Whether outsiders sought seats in later Parliaments or no, the new decree achieved its purpose. City aldermen were elected to the next three Parliaments, one of them, John Rose, being returned at the end of his second mayoralty. Richard Lee, chosen in 1593, came from a distinguished Buckinghamshire family, but his second marriage in 1589 brought him one of the principal houses in Canterbury, and by the time of his election he was a common councilman. For this Parliament, also, the city reverted to its practice of choosing one of its counsel, Henry Finch. Finch, a son of the 1559 Member, was reelected in 1597, taking second place to the city’s first recorder, John Boys. In the last Parliament of the reign Boys was accompanied by John Rogers, a freeman, whose father had been dean of Canterbury until his death in 1597. Rogers is the only local man returned to Parliament during the reign who is not known to have held any official position in the city.

Canterbury probably paid its Members wages, though as the money was levied by a special assessment on the inhabitants, only one relevant entry occurs in the local records.
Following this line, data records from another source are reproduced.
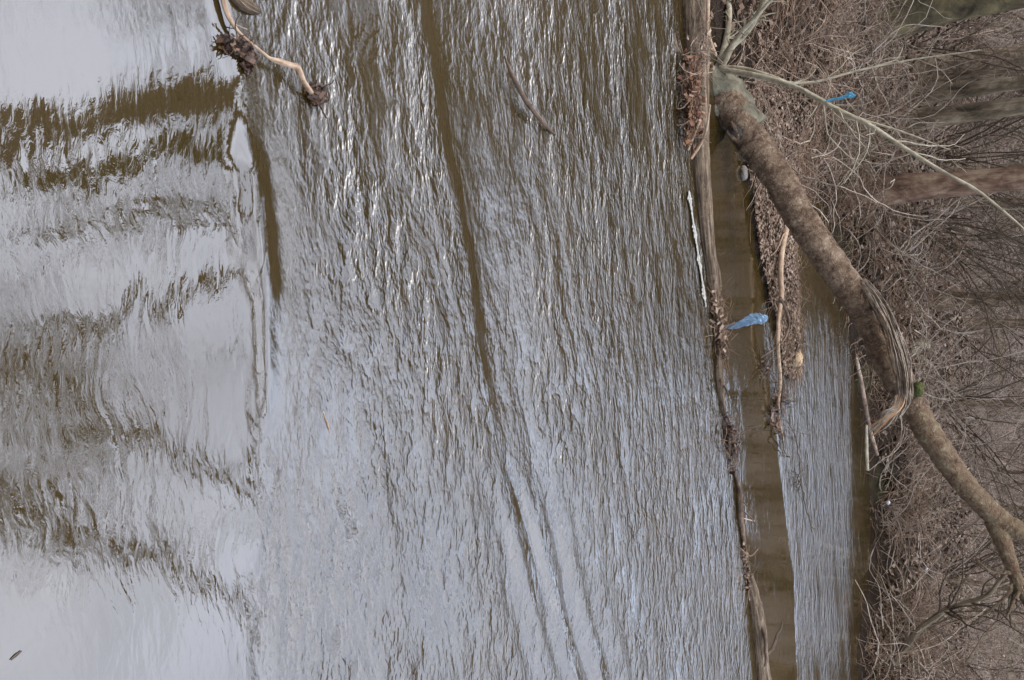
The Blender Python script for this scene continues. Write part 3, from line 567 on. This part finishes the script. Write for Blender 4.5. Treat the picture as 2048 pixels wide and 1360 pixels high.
# shredded bark strips hanging in a bow off the top of the trunk
bs = empty('x', (0, 0, 0), None, None); bpy.data.objects.remove(bs)
strip = G(); inner = G(); core = [(1722, 560, 8.85), (1752, 600, 8.8), (1780, 655, 8.75), (1798, 710, 8.75), (1808, 760, 8.75), (1806, 805, 8.78), (1790, 835, 8.8)]
for k in range(30):
    o = (k - 14.5) / 15 * 20; j = R.normal(0, 2.0, 2); e0 = int(R.integers(0, 2)); wv = R.normal(0, 1.2, (7, 2))
    pts = []
    for q, (a, b_, Yq) in enumerate(core[e0:]):
        wgt = 0.35 + 0.65 * math.sin(min(1, (q + 0.6) / 4.5) * math.pi * 0.62)
        pts.append((a + o * 0.95 * wgt + j[0] + wv[q, 0], b_ - o * 0.32 * wgt + j[1] + wv[q, 1], Yq + 0.05 * math.cos(o * 0.2) * -1 + R.normal(0, 0.02), (4.2 if q > 0 else 2.5)))
    P, r = px_path(pts, 34); P = P + np.cumsum(R.normal(0, 0.0022, P.shape), axis=1); (inner if k in (3, 4) else strip).tubes(P, r, 6, ell=0.55, lump=0.12)
for k in range(16):
    q_ = R.normal(0, 6); pts = [(1800 + q_, 790, 8.74, 6), (1792 + q_ * 0.9, 815, 8.70, 8), (1772 + q_ * .7, 834 + R.normal(0, 6), 8.68, 8), (1745 + R.normal(0, 9), 860 + q_ * 1.0, 8.70, 4)]
    P, r = px_path(pts, 14); (inner if k % 4 == 0 else strip).tubes(P, r, 6, ell=0.5, lump=0.1)
for k in range(3):
    pts = [(1745 + k * 3, 590 + k * 12, 8.74, 5), (1768 + k * 3, 640 + k * 12, 8.70, 6), (1780 + k * 3, 690 + k * 10, 8.68, 6), (1786 + k * 3, 735 + k * 8, 8.70, 3)]
    P, r = px_path(pts, 16); (inner if k == 1 else strip).tubes(P, r, 6, ell=0.5, lump=0.1)
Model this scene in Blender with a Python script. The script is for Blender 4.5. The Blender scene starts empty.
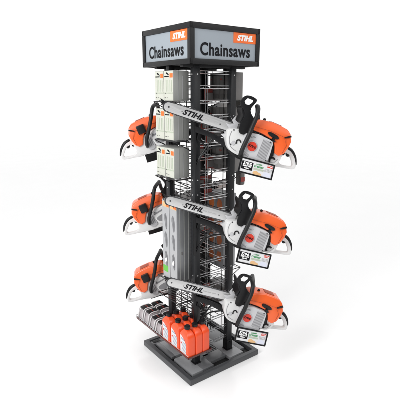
import bpy, bmesh, math, random
from mathutils import Vector, Matrix, Euler
R = math.radians
random.seed(7)
scene = bpy.context.scene
COL = scene.collection

# ------------------------------------------------------------------ camera, world, lamps
cd = bpy.data.cameras.new('camera'); cam = bpy.data.objects.new('camera', cd); COL.objects.link(cam)
cam.location = (-1.67956, -2.23911, 1.76934)
cam.rotation_euler = (R(90 - 13.6478), 0, R(53.1254 - 90))
cd.sensor_width = 36; cd.lens = 443.254 * 36 / 400; cd.clip_end = 500; cd.clip_start = 0.05
scene.camera = cam

w = bpy.data.worlds.new('World'); scene.world = w; w.use_nodes = True
bg = w.node_tree.nodes['Background']
bg.inputs[1].default_value = 1.1
# white studio: bright overhead and behind the stand, dimmed on the photographer's side at eye level to deepen contrast
wn = w.node_tree; tcw = wn.nodes.new('ShaderNodeTexCoord'); sep = wn.nodes.new('ShaderNodeSeparateXYZ')
wn.links.new(tcw.outputs['Generated'], sep.inputs[0])
def ramp(sock, a, b):
    n = wn.nodes.new('ShaderNodeMapRange'); n.interpolation_type = 'SMOOTHSTEP'
    n.inputs[1].default_value = a; n.inputs[2].default_value = b; wn.links.new(sock, n.inputs[0]); return n.outputs[0]
dot = wn.nodes.new('ShaderNodeVectorMath'); dot.operation = 'DOT_PRODUCT'; dot.inputs[1].default_value = (0.6, 0.8, 0)
wn.links.new(tcw.outputs['Generated'], dot.inputs[0])
mxw = wn.nodes.new('ShaderNodeMath'); mxw.operation = 'MAXIMUM'
wn.links.new(ramp(sep.outputs['Z'], 0.30, 0.62), mxw.inputs[0]); wn.links.new(ramp(dot.outputs['Value'], -0.25, 0.25), mxw.inputs[1])
mcw = wn.nodes.new('ShaderNodeMix'); mcw.data_type = 'RGBA'
mcw.inputs[6].default_value = (0.12, 0.12, 0.125, 1); mcw.inputs[7].default_value = (1, 1, 1, 1)
wn.links.new(mxw.outputs[0], mcw.inputs[0]); wn.links.new(mcw.outputs[2], bg.inputs[0])

def area(name, loc, target, size, power, col=(1, 1, 1)):
    l = bpy.data.lights.new(name, 'AREA'); l.shape = 'RECTANGLE'; l.size, l.size_y = size; l.energy = power; l.color = col
    o = bpy.data.objects.new(name, l); COL.objects.link(o); o.location = loc
    o.rotation_euler = (Vector(target) - Vector(loc)).to_track_quat('-Z', 'Y').to_euler()
    return o
area('softbox_key', (-3.5, -0.9, 2.7), (0, 0, 1.0), (1.3, 1.8), 110)
area('softbox_fill', (1.6, -3.2, 3.0), (0, 0, 1.0), (1.2, 1.2), 18)
scene.view_settings.view_transform = 'Standard'; scene.view_settings.look = 'None'
scene.view_settings.exposure = 0; scene.view_settings.gamma = 1

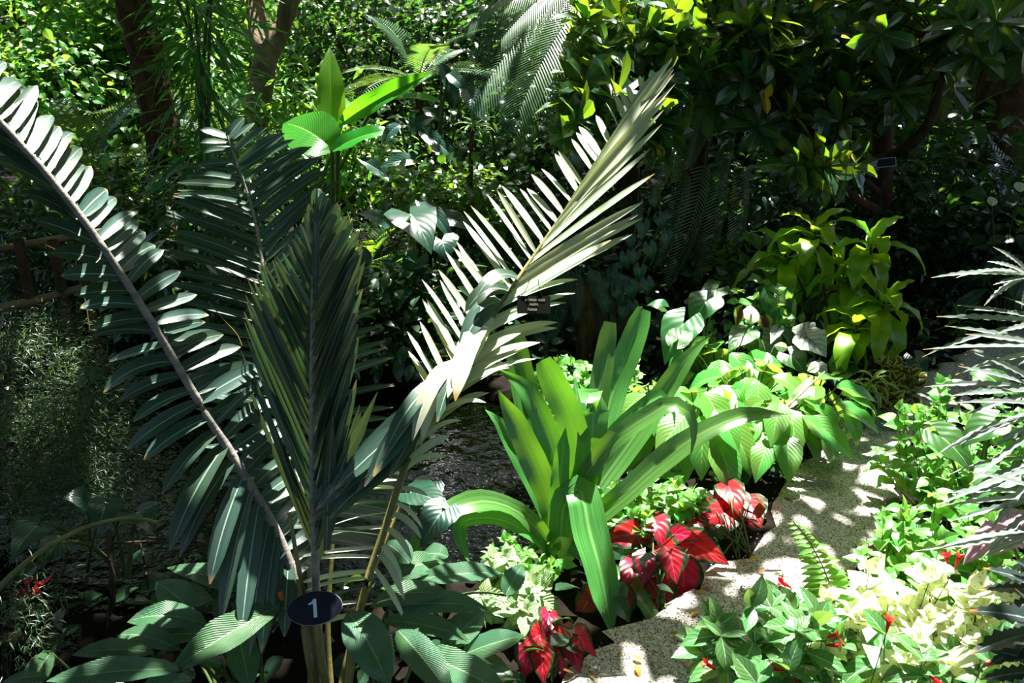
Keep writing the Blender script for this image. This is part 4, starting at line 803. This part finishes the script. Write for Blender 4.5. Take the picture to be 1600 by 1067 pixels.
for q in ([(950, 500), (960, 450), (975, 410), (990, 370), (1000, 320)], [(955, 500), (985, 450), (1010, 400), (1030, 350), (1030, 290)]):
    wpart('stem', tmesh(np.array([P(x, y, 6.2) for x, y in spline(q, 12)]), .006, 5), M['stem'], vn)
lm = thing('spot_lamp', 'small black garden spotlight above the heart-leaved vine', 'lamp', P(955, 405, 5.95)); cl = P(955, 405, 5.95); ld = nz(RIGHT * .9 + UPV * .2 - FWD * .3)
wpart('housing', tmesh(np.array([cl - ld * .055, cl - ld * .05, cl + ld * .045, cl + ld * .05, cl + ld * .05]), [.005, .032, .036, .036, .03], 12), M['lamp'], lm); wpart('stake', tmesh(np.array([cl, cl * (1, 1, 0) - ZUP * .05]), .007, 5), M['wire'], lm)

# ------------------------------------------------------------------ paddle-leaved plants and tall plants behind the palm
bn = thing('paddle_plant', 'paddle-leaved plant with one upright glowing leaf at the upper left', 'foliage plant', P(515, 330, 8.4) * (1, 1, 0)); bb = P(515, 330, 8.4) * (1, 1, 0)
for (b, e, w, nn) in (((520, 222, 8.0), (515, 70, 7.9), 44, 0), ((520, 234, 7.8), (446, 170, 7.6), 84, 0), ((530, 195, 8.0), (672, 113, 7.6), 34, 0), ((520, 236, 7.7), (604, 188, 7.5), 34, 1), ((590, 155, 8.2), (694, 150, 8.0), 18, 1), ((524, 210, 8.1), (560, 130, 8.6), 30, 0)):
    B_ = P(*b); lf = leaf_px(bn, 'paddle', 'banana', b, e, w, n=nz(TOCAM(B_) * (1.0 if not nn else .4) + ZUP * .5)); stalk(lf, bb, B_, .03, .018, 'stem')
hl = thing('heliconia', 'dark paddle-leaved heliconia with scattered sunlit leaves behind the elephant ear', 'foliage plant', P(670, 330, 8.0) * (1, 1, 0)); bb = P(670, 330, 8.0) * (1, 1, 0)
for (b, e, w) in (((625, 195, 7.6), (598, 212, 7.5), 22), ((640, 205, 7.6), (668, 178, 7.5), 26), ((655, 205, 7.5), (715, 245, 7.3), 26), ((690, 100, 7.6), (712, 158, 7.4), 20), ((700, 115, 7.5), (728, 135, 7.4), 24), ((725, 135, 7.5), (752, 180, 7.3), 32), ((660, 250, 7.6), (600, 250, 7.4), 26), ((665, 225, 7.6), (705, 240, 7.4), 20), ((720, 270, 7.4), (700, 285, 7.3), 16), ((765, 165, 7.5), (795, 145, 7.4), 30), ((610, 280, 7.6), (560, 245, 7.5), 24), ((690, 190, 7.7), (660, 160, 7.7), 22)):
    B_ = P(*b); lf = leaf_px(hl, 'paddle', 'bluedark', b, e, w, n=nz(TOCAM(B_) * .6 + ZUP * .6)); stalk(lf, bb, B_, .02, .01, 'stem')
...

In 1586 Simon Brome was paid £10 by the chamberlains ‘in respect of his charges already past’. The entry went on to say that ‘no no cess [was] to be made on the inhabitants until hereafter the charge for the burgesses for the whole time of this Parliament be known’.4

Author: M.R.P.

Notes

  • 1. E371/402(1).
  • 2. Ibid.
  • 3. Browne Willis.
  • 4. Weinbaum, Charters, 56-58; J. Brent, Canterbury in Olden Times, rev. ed. 80-81; C219/83; OR, i. 409 n; Thomas Scott’s report on the Canterbury election, Cant. Cath. Chapter Lib. f. 2; Canterbury burmote bk. ii. ff. 28, 102.